Несмотря на очевидные недостатки либретто, «Федора» — опера, в которой немало красивых мелодий (в том числе и знаменитая ария Amor ti vieta — «Любовь тебе запрещает», — столь любимая тенорами), и она со времен Карузо, первого исполнителя партии Лориса, многократно ставилась на итальянской сцене. Постановка миланской «Ла Скала» 1956 года была осуществлена по просьбе Марии Каллас. Спектаклем дирижировал Джанандреа Гавадзени, а воспроизвести «русский» колорит было поручено балетмейстеру Татьяне Павловой и главному художнику театра Николаю Александровичу Бенуа, который, будучи членом знаменитой династии, так много сделавшей для русской культуры, естественно, прекрасно ориентировался в реалиях того периода. Тем не менее, спектакль вызвал довольно противоречивые отклики и, к сожалению, так и не был записан*. При этом надо заметить, что именно герою нашего повествования повезло больше других. Партию Лориса он исполнял с удовольствием, что сопровождалось энтузиазмом публики и одобрением коллег (здесь можно сослаться на мнение участника той постановки — Ансельмо Кольцани, которое он высказал в одном из интервью), тем более в его распоряжении была очень выгодная ария и два прекрасных дуэта, где Корелли мог предстать во всем блеске своего вокального мастерства. Меньше повезло Марии Каллас, которая уже к этому времени миновала зенит своей вокальной формы и ее слава все больше приобретала скандальный (в связи с различными обстоятельствами) оттенок. Любое ее выступление (или отказ от такового) становилось предметом горячих споров как фанатичных поклонников певицы, так и ее противников. Имя певицы не сходило со страниц периодики, причем в основном старались журналисты, мало что понимающие в опере, зато готовые воспользоваться любым поводом для раздувания скандала. Все роли, которая Каллас выносила на публику, оценивались с точки зрения того рейтинга популярности, на который певицу вознесла ее слава (вполне, надо признаться, заслуженная). Те мелкие огрехи, которые в аналогичной ситуации были бы простительны другим певицам, раздувались до невероятной степени. Можно сказать, Каллас тогда судили по «гамбургскому счету».

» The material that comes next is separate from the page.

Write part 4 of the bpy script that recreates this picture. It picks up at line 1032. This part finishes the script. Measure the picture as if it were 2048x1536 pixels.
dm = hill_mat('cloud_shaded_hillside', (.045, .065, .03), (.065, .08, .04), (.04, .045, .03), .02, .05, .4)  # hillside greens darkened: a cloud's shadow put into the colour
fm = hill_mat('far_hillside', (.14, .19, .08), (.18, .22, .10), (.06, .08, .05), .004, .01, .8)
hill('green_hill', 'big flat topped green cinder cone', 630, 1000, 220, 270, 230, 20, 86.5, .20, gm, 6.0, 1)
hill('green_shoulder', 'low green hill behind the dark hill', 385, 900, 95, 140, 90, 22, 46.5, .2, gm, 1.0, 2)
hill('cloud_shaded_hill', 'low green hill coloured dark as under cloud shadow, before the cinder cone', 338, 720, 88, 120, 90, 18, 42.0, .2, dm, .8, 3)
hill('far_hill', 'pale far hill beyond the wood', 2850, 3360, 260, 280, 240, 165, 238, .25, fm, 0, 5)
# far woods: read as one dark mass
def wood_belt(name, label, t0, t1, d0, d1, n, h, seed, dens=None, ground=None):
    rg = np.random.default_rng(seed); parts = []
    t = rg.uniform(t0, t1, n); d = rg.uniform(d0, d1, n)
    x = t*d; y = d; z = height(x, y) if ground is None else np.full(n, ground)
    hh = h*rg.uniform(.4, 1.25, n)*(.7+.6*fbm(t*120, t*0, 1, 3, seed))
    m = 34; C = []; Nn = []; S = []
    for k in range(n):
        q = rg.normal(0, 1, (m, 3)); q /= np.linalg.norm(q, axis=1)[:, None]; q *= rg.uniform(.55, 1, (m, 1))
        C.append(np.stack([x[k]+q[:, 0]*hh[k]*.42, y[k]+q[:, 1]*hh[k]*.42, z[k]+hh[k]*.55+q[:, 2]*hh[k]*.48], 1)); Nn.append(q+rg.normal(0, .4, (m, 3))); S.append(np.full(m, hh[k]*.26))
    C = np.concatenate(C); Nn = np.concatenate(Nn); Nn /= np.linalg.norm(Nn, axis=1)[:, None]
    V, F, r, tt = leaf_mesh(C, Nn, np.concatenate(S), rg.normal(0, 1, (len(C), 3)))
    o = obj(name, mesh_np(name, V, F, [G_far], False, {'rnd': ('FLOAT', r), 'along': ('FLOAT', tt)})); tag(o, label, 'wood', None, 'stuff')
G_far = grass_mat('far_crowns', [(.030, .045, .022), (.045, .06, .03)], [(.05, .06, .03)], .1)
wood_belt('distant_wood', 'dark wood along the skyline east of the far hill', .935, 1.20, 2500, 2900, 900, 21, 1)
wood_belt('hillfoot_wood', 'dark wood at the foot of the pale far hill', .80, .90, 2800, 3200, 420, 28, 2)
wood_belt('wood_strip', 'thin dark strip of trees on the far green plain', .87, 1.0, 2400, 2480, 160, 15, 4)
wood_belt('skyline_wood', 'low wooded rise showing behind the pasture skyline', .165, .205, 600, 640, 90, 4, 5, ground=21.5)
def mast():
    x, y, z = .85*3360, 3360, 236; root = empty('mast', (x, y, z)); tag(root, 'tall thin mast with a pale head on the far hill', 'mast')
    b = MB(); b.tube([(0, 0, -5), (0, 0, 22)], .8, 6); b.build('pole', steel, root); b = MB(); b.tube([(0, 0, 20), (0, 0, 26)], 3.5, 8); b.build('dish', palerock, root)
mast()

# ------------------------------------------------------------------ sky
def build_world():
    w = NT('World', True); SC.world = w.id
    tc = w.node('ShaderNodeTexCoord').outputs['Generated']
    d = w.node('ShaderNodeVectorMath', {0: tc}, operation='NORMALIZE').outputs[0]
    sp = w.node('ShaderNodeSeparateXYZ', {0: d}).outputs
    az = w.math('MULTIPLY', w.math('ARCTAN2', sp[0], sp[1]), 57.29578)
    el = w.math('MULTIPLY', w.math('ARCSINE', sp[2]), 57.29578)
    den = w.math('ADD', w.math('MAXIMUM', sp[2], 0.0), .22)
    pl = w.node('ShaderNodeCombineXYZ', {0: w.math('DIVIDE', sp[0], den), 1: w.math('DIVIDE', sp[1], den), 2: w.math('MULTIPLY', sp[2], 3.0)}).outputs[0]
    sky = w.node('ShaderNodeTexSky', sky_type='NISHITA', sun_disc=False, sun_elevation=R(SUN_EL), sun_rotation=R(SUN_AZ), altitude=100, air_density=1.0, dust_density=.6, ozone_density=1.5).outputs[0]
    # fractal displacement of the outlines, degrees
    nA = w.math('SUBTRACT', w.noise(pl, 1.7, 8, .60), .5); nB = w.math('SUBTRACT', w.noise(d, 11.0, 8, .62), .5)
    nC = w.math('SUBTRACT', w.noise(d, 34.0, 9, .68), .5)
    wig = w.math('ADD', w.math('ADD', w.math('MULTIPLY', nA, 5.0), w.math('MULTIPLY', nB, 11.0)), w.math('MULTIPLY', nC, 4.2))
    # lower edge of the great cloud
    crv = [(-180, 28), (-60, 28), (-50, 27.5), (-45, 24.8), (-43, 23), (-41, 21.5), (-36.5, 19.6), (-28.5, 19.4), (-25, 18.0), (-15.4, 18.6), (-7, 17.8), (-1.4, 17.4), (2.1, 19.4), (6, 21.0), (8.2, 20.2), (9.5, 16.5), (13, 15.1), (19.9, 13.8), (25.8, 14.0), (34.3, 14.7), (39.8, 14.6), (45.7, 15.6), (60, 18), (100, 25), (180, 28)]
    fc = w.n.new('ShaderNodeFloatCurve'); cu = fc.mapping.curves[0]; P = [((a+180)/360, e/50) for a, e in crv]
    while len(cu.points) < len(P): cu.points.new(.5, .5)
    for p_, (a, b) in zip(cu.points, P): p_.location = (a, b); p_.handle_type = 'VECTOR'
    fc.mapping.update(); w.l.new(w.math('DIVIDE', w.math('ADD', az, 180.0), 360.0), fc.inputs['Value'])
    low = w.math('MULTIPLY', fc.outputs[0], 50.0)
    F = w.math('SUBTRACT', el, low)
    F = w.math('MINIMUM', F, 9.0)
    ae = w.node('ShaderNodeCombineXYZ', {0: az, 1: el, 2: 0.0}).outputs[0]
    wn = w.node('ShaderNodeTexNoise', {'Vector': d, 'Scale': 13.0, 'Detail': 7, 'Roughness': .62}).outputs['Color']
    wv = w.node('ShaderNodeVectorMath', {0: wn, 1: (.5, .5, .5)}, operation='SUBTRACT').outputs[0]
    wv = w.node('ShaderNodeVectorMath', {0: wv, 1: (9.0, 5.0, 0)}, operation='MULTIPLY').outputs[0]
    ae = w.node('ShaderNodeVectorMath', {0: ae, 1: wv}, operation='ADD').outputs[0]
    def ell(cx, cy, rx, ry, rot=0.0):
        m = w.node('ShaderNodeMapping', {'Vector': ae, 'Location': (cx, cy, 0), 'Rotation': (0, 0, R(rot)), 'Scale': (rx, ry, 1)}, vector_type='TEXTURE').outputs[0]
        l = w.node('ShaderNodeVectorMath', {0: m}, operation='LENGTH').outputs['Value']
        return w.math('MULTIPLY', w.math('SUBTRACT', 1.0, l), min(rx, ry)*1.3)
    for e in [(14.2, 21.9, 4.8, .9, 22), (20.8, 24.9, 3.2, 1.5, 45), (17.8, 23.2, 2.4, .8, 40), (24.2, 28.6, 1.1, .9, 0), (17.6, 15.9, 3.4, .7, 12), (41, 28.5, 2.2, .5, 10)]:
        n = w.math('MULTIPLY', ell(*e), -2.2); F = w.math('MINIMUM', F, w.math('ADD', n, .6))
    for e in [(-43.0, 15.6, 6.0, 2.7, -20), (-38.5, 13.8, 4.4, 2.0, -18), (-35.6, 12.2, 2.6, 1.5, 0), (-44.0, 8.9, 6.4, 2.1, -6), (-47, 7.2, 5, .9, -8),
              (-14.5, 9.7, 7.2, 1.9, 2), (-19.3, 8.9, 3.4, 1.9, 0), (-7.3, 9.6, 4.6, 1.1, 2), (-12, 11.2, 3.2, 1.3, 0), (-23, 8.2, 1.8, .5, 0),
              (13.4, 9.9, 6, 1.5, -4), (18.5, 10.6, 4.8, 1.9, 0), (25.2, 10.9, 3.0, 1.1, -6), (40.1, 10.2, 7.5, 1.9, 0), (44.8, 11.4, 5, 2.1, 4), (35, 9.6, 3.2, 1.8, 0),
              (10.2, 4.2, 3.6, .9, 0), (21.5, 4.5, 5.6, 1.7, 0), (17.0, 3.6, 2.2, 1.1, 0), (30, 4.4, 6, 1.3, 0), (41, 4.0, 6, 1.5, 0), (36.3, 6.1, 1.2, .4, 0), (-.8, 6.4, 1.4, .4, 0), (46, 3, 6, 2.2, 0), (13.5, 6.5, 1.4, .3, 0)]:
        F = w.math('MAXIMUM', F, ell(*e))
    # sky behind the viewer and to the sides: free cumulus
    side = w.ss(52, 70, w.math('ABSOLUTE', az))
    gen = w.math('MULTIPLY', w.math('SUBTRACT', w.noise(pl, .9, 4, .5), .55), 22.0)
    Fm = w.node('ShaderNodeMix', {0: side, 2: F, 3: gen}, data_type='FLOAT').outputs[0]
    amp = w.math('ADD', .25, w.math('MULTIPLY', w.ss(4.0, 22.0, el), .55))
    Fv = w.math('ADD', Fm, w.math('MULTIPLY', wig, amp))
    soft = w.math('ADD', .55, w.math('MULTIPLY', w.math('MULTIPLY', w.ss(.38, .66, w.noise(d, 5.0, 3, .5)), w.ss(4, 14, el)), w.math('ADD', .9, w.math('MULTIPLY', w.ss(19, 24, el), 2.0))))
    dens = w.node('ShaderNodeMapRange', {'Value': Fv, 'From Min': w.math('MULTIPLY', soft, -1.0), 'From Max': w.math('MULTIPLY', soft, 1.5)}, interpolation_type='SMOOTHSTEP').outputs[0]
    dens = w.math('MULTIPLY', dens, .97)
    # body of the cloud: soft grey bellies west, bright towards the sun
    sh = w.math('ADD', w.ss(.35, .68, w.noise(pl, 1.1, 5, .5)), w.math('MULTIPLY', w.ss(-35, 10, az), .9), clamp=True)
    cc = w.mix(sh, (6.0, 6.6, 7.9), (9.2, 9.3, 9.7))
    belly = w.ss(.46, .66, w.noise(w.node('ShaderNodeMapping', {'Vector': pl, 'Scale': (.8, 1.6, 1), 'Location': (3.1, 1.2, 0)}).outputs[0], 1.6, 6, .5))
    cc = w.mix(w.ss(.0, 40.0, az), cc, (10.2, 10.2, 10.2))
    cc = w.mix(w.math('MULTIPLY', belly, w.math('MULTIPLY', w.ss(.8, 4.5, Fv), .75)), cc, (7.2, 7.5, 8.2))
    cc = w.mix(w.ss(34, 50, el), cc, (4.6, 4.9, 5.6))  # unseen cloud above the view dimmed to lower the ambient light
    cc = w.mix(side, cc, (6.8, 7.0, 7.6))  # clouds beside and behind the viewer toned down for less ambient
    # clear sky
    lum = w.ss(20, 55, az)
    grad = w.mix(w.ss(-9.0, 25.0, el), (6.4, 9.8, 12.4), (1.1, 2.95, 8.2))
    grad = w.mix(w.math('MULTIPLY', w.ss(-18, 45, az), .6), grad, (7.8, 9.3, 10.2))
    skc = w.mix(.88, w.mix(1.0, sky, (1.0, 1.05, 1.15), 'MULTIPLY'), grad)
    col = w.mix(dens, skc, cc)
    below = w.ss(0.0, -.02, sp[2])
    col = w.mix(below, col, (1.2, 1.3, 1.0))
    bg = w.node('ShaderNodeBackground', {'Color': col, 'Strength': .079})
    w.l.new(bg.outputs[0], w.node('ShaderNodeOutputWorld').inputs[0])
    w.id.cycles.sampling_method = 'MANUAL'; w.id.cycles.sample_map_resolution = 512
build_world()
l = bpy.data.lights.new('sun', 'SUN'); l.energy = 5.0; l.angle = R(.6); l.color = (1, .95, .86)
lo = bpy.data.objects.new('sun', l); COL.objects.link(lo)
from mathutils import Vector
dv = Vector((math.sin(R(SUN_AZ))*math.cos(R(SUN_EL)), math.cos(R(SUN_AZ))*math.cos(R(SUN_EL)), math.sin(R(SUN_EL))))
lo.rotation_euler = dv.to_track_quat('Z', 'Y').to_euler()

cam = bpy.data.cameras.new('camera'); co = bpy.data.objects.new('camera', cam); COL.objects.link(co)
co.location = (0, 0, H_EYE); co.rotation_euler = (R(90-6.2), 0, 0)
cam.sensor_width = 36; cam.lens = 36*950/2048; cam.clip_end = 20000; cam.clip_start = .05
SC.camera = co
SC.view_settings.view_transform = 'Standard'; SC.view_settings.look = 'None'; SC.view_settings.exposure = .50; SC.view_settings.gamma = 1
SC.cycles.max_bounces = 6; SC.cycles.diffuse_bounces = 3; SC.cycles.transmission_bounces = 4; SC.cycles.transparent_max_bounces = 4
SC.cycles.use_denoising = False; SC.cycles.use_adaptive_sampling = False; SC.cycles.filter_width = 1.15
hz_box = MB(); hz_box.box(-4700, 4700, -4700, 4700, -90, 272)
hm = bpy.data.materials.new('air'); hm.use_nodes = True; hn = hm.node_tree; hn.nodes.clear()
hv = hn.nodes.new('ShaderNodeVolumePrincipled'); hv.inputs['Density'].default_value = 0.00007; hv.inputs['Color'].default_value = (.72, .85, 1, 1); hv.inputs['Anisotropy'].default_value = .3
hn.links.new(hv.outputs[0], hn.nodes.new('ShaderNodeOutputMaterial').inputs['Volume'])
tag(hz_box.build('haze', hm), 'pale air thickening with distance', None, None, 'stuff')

И не исключено, что именно в силу этой сверхтребовательности к певице со стороны ее поклонников (а тем более противников) сложилось представление, что образ Федоры не стал крупной удачей Каллас, а после подобного вердикта и все шесть премьерных спектаклей большинством критиков были восприняты довольно прохладно. Некоторые полагали, что голос Каллас не подходил для Федоры, Корелли был слишком изнурен вокальными трудностями партии, а поэтому и не особо прочувствовал стилистику своей роли. Таково было, например, мнение Эуджснио Гары. Отдавая должное Корелли в своем достаточно благосклонном отзыве («Тенор Корелли хорошо провел в общем очень тяжелую репетицию.
* О детективной истории с записью «Федоры» мы подробнее рассказываем в Приложении.
Этот искренний взрыв в финале дал нам представление о многообещающем темпераменте»), критик писал: «Что же касается его голоса, такого горячего, такого звучного, то не следовало бы директорам театров так нещадно эксплуатировать его в героическом и даже в вагнеровском репертуаре». (Весьма любопытное заявление, особенно, если учесть, что в операх Вагнера Корелли никогда не пел, а в «героическом» репертуаре до этого снискал максимальный успех!)
Но существуют мнения, вполне заслуживающие доверия, которые этим оценкам противоречат. Например, дирижировавший постановкой Джанандреа Гавадзени вспоминает о паре Корелли — Каллас как о самой блестящей из всех когда-либо виденных им в этом произведении Джордано: «Со сценической и вокальной точки зрения дуэт во втором акте был исполнен так, как никогда больше не исполнялся в этой опере». Сам же Корелли позднее вспоминал: «Невозможно представить, что это значило для меня, новичка на оперной сцене, всего во второй мой сезон в Скала работать с Каллас. Я столько выучил, столько понял… Мария была очень внимательна ко мне и старалась помочь везде, чем могла. И помогла: она была настолько вовлечена во внутреннюю жизнь оперы, что увлекла и меня тоже. Я чувствовал, что обязан «отвечать»; и я работал очень напряжённо, как никогда раньше, — может быть, не полностью осознавая, что я делаю, но совершенно отчетливо чувствуя необходимость этого».
Как бы то ни было, партия Лориса не удержалась в репертуаре Корелли — в следующий (и последний) раз он в ней выступил через полтора года после миланской премьеры в единственном спектакле, проходившем в испанском городе Овьедо. Его партнерами тогда были Нора де Роза и собственная жена Лоретта ди Лелио.